By Frank Lansink, IPsoft CEO EU
|Oct 5|magazine8 min read

Enterprises have always looked for ways reduce costs while maintaining quality of service. In the past, companies turned to offshoring and outsourcing, with varying degrees of success. In many cases quality was sacrificed.

Today, those cost-cutting measures are giving way to the future of the enterprise: robotics. 

Decades ago, robotics transformed the manufacturing industry, and Artificial Intelligence is poised to make a similar impact on business process outsourcing.

The potential is immense. Everything that requires human knowledge work to make a decision is a candidate for autonomics. For example, insurance companies routinely train new agents with manuals and peer-to-peer shadowing.

A robotic system could be trained similarly by absorbing the manual and then “observing” humans, learning from the observation and then proposing the best problem solving methodology. A machine that successfully understands structured and unstructured information could potentially become a virtual insurance claim agent handling end-to-end customer interactions.

But Artificial Intelligence need not necessarily replace people.
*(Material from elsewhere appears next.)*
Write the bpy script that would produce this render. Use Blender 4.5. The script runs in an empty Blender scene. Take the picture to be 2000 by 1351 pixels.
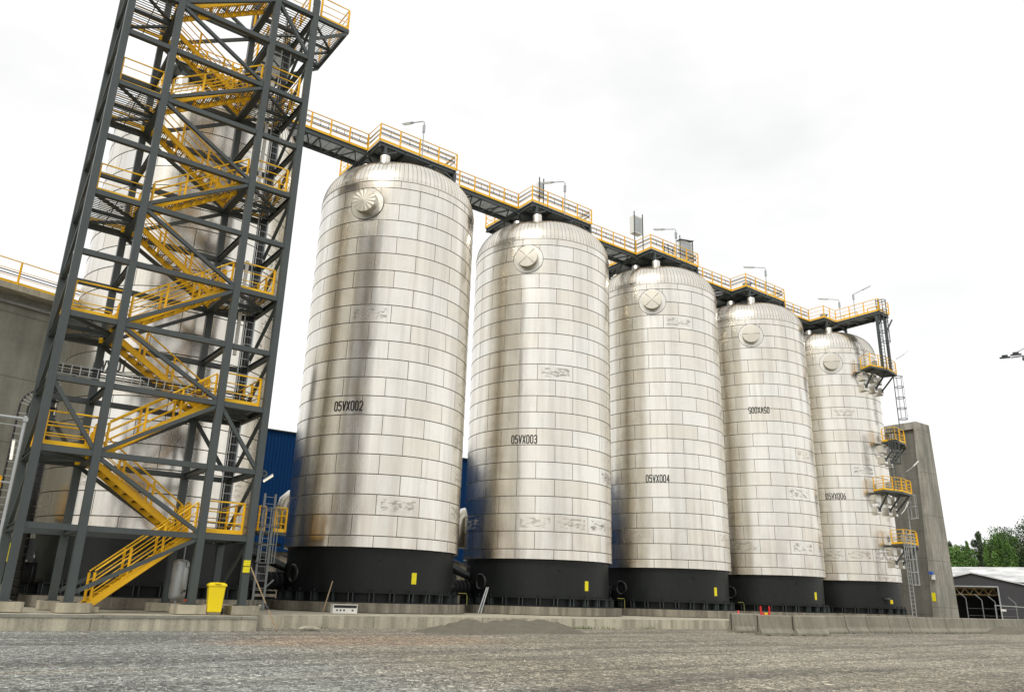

Instead robotics can empower humans with information to help them make the best informed decisions, even under pressure.

Take mechanical engineers working on an oil rig in the Bering Sea, one of the most hostile environments in the world. Now imagine an Artificial Intelligence technology helping the engineers understand issues, learning from how others have fixed specific situations and assisting with problem-solving.

It is difficult for humans to keep up with the rate of changing information, but machines adapt to change faster and more predictably and can amass and process large sets of data in real time.

The key difference between robotics in manufacturing and business is human interaction. In manufacturing, robotics are a back office function that exist in an isolated environment. Customers don’t see the difference if their cars are built 80 or 90 percent by robots; they only see the final product. AI in business is fundamentally different. These are machines that change the way humans interact with the core service.

In the last decade, we saw an evolution in the way people communicate though technologies such as text messages and social media sites.

In the coming decade, we will see an evolution in how we interface with Artificial Intelligence. Customers need to be comfortable speaking to a robotic system and come to a point where they can’t differentiate whether they’re talking to a machine or a person.

Most AI technologies today interpret sentiments conveyed by words. The next phase is emotional and empathetic modeling so systems can track sentiments by inflection, tone and facial expression and can respond accordingly.

The next decade will be telling. The time scale will be dictated by our adoption of change rather than the technology itself. Very soon we will see AI introduced into the marketplace, first through the enterprise environment. For example, we will likely encounter AI in internal service desks, business to business engagements and business data connectivity services.

It is important to understand that robotics do not compromise processes or sacrifice quality. We are building machines to do justice to human work, and the potential will only increase as we begin to remodel our business processes based on the capabilities of AI.